Une Autre Voix juive s’élève avec force contre une assimilation d’actes criminels gravissimes mais isolés avec l’organisation de la « solution finale ».
En outre, que de bien trop nombreux jeunes soient victimes d’un ordre social qui les stigmatisent, les humilient à raison de leur origine supposée n’est que trop vrai ; qu’ils cherchent aux profondes injustices qu’ils subissent un bouc émissaire est profondément regrettable.

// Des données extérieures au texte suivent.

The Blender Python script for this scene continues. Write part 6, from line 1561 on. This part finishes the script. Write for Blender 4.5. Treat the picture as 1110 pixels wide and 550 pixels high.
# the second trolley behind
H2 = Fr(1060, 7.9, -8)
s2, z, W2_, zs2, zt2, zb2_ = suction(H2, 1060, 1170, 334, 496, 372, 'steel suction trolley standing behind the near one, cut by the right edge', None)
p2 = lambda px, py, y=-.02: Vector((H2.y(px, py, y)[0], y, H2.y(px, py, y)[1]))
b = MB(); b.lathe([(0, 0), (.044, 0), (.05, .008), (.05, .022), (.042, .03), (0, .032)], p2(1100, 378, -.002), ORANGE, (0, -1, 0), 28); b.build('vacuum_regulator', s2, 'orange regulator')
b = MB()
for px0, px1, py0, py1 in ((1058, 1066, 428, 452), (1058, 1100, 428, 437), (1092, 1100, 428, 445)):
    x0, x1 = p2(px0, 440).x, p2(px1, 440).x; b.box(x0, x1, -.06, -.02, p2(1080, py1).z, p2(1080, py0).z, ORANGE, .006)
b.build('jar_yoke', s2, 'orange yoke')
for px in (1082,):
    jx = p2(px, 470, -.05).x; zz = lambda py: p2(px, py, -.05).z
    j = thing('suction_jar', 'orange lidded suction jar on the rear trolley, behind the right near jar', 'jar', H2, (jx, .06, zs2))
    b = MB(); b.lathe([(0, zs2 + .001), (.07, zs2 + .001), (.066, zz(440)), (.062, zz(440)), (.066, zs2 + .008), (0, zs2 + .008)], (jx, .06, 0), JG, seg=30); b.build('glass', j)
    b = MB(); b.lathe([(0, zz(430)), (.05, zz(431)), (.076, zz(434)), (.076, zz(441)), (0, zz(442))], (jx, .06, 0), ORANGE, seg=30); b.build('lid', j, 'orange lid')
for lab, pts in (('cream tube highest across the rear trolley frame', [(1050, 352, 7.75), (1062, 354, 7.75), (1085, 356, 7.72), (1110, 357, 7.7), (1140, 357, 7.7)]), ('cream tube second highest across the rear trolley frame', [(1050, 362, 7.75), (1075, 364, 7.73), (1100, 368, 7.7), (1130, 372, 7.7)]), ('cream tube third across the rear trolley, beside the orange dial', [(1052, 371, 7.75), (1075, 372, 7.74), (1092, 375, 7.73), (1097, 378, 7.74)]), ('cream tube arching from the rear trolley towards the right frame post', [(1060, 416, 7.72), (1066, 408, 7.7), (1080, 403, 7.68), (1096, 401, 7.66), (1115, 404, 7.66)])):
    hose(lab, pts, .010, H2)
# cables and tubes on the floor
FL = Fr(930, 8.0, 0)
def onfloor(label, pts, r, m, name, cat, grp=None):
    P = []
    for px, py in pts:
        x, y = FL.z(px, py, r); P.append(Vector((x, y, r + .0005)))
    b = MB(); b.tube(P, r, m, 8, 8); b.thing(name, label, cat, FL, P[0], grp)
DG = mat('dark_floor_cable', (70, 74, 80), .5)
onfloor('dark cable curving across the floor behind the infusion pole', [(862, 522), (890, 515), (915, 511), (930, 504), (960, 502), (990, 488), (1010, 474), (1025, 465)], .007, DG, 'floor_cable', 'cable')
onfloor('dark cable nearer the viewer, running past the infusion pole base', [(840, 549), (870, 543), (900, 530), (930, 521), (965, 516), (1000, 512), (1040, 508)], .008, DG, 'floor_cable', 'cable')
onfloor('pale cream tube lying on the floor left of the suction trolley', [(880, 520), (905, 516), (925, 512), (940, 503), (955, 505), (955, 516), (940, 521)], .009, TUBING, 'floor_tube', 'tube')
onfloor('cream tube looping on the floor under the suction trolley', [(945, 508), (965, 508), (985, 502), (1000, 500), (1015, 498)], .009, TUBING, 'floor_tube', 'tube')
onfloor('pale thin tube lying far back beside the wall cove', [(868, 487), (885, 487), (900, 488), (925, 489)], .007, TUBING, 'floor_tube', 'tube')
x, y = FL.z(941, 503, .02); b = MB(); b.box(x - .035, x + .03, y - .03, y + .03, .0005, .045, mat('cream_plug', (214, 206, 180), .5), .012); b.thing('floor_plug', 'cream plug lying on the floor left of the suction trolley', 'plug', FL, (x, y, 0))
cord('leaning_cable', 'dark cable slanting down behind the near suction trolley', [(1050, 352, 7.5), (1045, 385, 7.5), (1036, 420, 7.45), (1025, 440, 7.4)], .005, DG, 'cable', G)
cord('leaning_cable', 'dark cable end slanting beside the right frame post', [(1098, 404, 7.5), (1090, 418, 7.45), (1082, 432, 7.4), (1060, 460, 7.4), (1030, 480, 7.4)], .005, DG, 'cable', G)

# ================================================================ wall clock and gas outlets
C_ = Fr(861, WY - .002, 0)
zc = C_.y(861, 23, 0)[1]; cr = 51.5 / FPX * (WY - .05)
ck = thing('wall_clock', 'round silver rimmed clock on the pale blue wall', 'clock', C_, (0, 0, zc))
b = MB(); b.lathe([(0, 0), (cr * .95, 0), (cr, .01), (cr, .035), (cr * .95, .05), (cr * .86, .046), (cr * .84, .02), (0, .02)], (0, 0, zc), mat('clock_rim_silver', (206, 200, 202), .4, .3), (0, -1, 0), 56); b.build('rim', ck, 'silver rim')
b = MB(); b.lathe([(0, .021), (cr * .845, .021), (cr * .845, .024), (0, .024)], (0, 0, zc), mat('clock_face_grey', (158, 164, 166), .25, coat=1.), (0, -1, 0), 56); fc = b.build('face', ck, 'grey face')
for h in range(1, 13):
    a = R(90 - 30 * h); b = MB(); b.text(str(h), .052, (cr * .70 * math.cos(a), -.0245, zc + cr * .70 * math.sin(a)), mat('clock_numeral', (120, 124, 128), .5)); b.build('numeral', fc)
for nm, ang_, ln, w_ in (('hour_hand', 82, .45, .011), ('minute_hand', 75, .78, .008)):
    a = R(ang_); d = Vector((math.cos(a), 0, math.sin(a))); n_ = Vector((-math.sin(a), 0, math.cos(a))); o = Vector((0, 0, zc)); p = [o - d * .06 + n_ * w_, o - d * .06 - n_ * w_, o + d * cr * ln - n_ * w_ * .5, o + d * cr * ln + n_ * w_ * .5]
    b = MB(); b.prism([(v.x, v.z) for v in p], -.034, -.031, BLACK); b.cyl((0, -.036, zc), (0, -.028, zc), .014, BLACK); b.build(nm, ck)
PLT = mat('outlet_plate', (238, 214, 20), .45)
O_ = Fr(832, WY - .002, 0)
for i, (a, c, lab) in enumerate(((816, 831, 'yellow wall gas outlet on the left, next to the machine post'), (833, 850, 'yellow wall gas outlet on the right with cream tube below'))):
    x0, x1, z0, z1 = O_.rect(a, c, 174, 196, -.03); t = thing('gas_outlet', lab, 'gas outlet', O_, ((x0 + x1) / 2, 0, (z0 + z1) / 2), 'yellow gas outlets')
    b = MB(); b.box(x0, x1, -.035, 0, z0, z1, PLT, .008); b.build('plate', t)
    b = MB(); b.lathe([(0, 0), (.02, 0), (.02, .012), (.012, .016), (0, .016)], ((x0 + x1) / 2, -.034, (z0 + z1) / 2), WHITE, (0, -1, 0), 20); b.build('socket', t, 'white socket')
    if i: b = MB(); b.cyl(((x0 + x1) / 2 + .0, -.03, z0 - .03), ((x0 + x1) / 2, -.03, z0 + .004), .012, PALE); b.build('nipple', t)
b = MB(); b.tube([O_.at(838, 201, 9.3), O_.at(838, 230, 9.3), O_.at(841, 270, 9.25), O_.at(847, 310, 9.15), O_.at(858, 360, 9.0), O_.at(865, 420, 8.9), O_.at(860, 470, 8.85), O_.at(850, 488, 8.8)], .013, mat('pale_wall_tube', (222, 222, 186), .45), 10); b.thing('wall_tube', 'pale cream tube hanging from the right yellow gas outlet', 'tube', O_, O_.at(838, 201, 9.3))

Mais il est impossible de faire l’impasse sur le fait que les clichés qu’ils sont tentés de véhiculer sont exactement ceux du « vieil antisémitisme » d’extrême droite, laquelle se frotte les mains de combattre ce qu’il appelle islamisme jusqu’au dernier Juif . Haine de l’islam et antisémitisme sont les deux faces d’une même pièce gangrenée.
Que des compatriotes juifs puissent se sentir en insécurité et soient amenés à partir est un symptôme terrible: ces compatriotes sont victimes de la politique qui frappe leurs quartiers depuis des années : c’est la guerre des pauvres contre les pauvres qui à bas bruit est assumée par cette politique de misère sociale, de précarité, d’abandon des services publics, de la police de proximité ; c’est elle qui est en cause avec en toile de fond une propagande délétère attisée par l’extrême droite qui vise à identifier nos compatriotes juifs au soutien inconditionnel à la politique israélienne contre une population identifiée à un peuple arabe dont on dénonce sans cesse le danger potentiel en osant parler d’ »épuration ethnique »

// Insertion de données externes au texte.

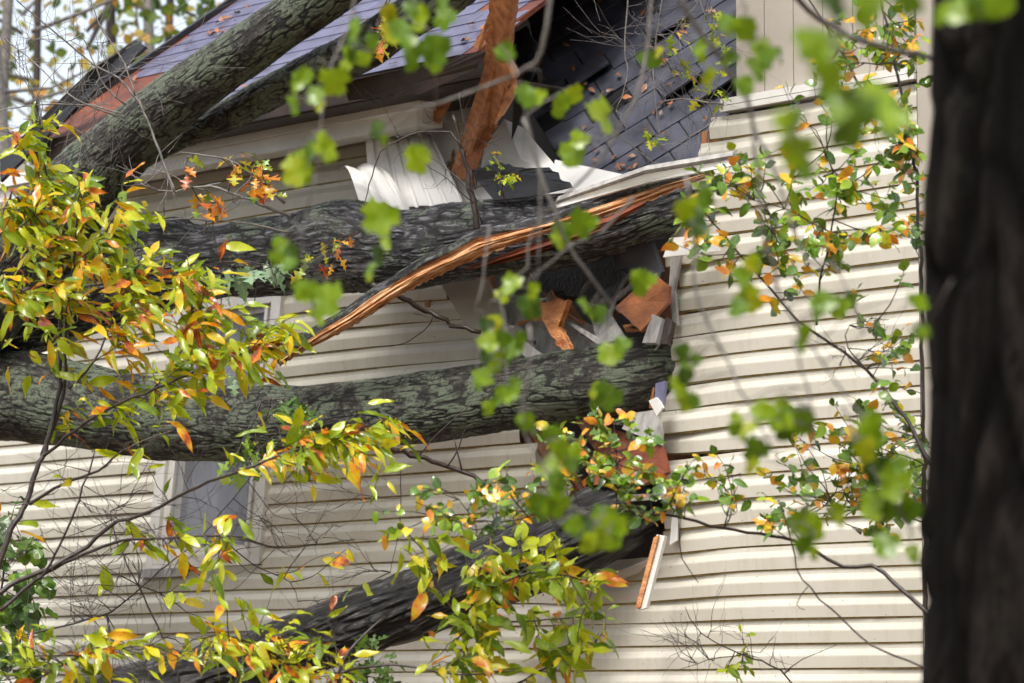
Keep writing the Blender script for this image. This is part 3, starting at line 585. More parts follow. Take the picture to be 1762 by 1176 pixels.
for a, b_, w_ in (((900, 440), (1010, 600), 9), ((1075, 430), (1010, 610), 8), ((985, 700), (1090, 860), 9), ((1120, 640), (1040, 880), 8), ((760, 150), (880, 330), 8)):
    dx, dy = b_[0]-a[0], b_[1]-a[1]; L = math.hypot(dx, dy); nx, ny = -dy/L*w_, dx/L*w_
    slab('wall_stud', [(a[0]-nx, a[1]-ny, -.35, .006), (a[0]+nx, a[1]+ny, -.35), (b_[0]+nx, b_[1]+ny, -.15, .01), (b_[0]-nx, b_[1]-ny, -.15)], .08, M['plank'], 'broken framing stud leaning inside the torn wall', 'stud', 'broken studs inside the torn wall')
cpm = MB(); c = T(942, 556, .12); tube(cpm, [c, c+np.array([.012, -.02, .0]), c+np.array([.03, -.05, .0])], [.018, .018, .016], 12, .02)
fl = obj('plastic_cylinder', cpm, simple('red_plastic', (.6, .02, .02), (.7, .03, .03), 3, .3), None, 'small red capped cylinder lodged on the splintered orange board', 'cylinder')
# ------------------------------------------------------------------ fallen trunks
def trunk(label, path, m, extra=(), name='fallen_trunk', group='fallen trunks lying against the house', **kw):
    pts = [T(x, y, f) for x, y, f, h in path]; rad = [h*T(x, y, f)[1]/F for x, y, f, h in path]
    root = empty(name, pts[-1], label, 'fallen trunk', group)
    obj('bark', bark_tube(pts, rad, **kw), m, root)
    return root, pts
t1, _ = trunk('thick lichened trunk sloping up across the roof at the upper left', [(1230, -520, 1.2, 16), (1060, -410, 1.3, 30), (880, -260, 1.5, 44), (760, -155, 1.55, 46), (620, -50, 1.65, 45), (485, 44, 1.8, 45), (340, 145, 1.95, 47), (250, 215, 2.05, 53), (172, 290, 2.15, 65), (90, 380, 2.3, 74), (-20, 500, 2.6, 84), (-240, 800, 3.3, 90), (-440, 1220, 4.0, 95), (-640, 1750, 4.8, 110)], M['bark_lichen'], seed=1, furrow=.006, lump=.06, freq=58, res=.007)
t1b, _ = trunk('slimmer lichened trunk behind the thick one over the roof', [(1080, -240, .9, 14), (960, -150, 1.0, 28), (840, -60, 1.2, 38), (720, 20, 1.3, 39), (600, 98, 1.35, 38), (490, 146, 1.42, 32), (385, 203, 1.5, 25), (300, 240, 1.6, 20), (220, 285, 1.8, 18)], M['bark_lichen'], seed=2, furrow=.008, lump=.08, freq=58, res=.007)
t2, _ = trunk('grey wet trunk lying level into the roof hole with its side torn', [(1330, 250, -.6, 40), (1210, 318, -.15, 44), (1110, 362, .2, 56), (980, 396, .4, 63), (830, 412, .6, 66), (690, 428, .8, 70), (590, 428, .95, 84), (500, 440, 1.1, 68), (380, 450, 1.35, 66), (250, 470, 1.6, 72), (100, 510, 1.9, 80), (-80, 570, 2.3, 90), (-300, 760, 3.0, 96), (-500, 1200, 3.9, 100), (-720, 1750, 4.6, 115)], M['bark_grey'], seed=3, furrow=.008, lump=.09, freq=62, stretch=6, res=.007, knots=[(.36, 3.0, .13, .06), (.46, 2.2, .1, .04)])
t3, _ = trunk('lichened trunk crossing the middle of the wall', [(1300, 600, -1.1, 52), (1180, 625, -.4, 58), (1130, 640, -.02, 62), (1040, 655, .3, 64), (900, 676, .55, 62), (750, 698, .8, 60), (600, 716, 1.05, 58), (450, 728, 1.3, 62), (300, 722, 1.6, 68), (150, 702, 1.95, 72), (0, 680, 2.3, 76), (-200, 700, 2.9, 90), (-480, 1000, 3.8, 96), (-640, 1300, 4.4, 100), (-760, 1750, 4.8, 112)], M['bark_lichen'], seed=4, furrow=.006, lump=.07, freq=58, res=.007)
t4, _ = trunk('dark deeply furrowed trunk rising from the bottom to the right', [(1290, 800, -1.2, 44), (1190, 842, -.5, 48), (1130, 862, -.1, 50), (1050, 895, .25, 62), (950, 940, .5, 66), (830, 990, .75, 60), (700, 1042, 1.0, 58), (580, 1086, 1.25, 55), (450, 1140, 1.5, 55), (300, 1185, 1.9, 58), (120, 1235, 2.4, 62), (-100, 1330, 3.0, 70), (-300, 1450, 3.6, 76), (-560, 1700, 4.4, 84)], M['bark_dark'], seed=5, furrow=.02, lump=.06, freq=32, stretch=6)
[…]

La grande absente de «l’Appel des 300 » est – on ne s’en étonnera pas au vu des signataires – la politique israélienne actuelle et sa propagande insupportable. Cette politique est le meilleur aliment contemporain de l’antisémitisme que l’Appel prétend combattre.
Ce texte fait coup double : il innocente les exactions permanentes d’un Etat qui se proclame indûment porte-parole des Juifs dans le monde et il innocente les responsables politiques français et ceux de l’Union Européenne qui couvrent d’un silence complice une telle politique.
Une Autre Voix Juive persiste : la reconnaissance par la France de l’Etat de Palestine, et la suspension de l’Accord de coopération entre Israël et l’Union Européenne sont les objectifs que doivent se fixer celles et ceux qui veulent au Proche Orient une Paix Juste, Durable, négociée, qui fasse respecter les droits fondamentaux du peuple palestinien par application des résolutions de l’ONU et garantisse la sécurité de tous les peuples du Proche Orient.
Quiconque se soucie de combattre l’antisémitisme et tous les racismes en France et dans le monde, mais ignore les impératifs d’une paix juste et durable au Proche Orient fait preuve d’un aveuglement coupable.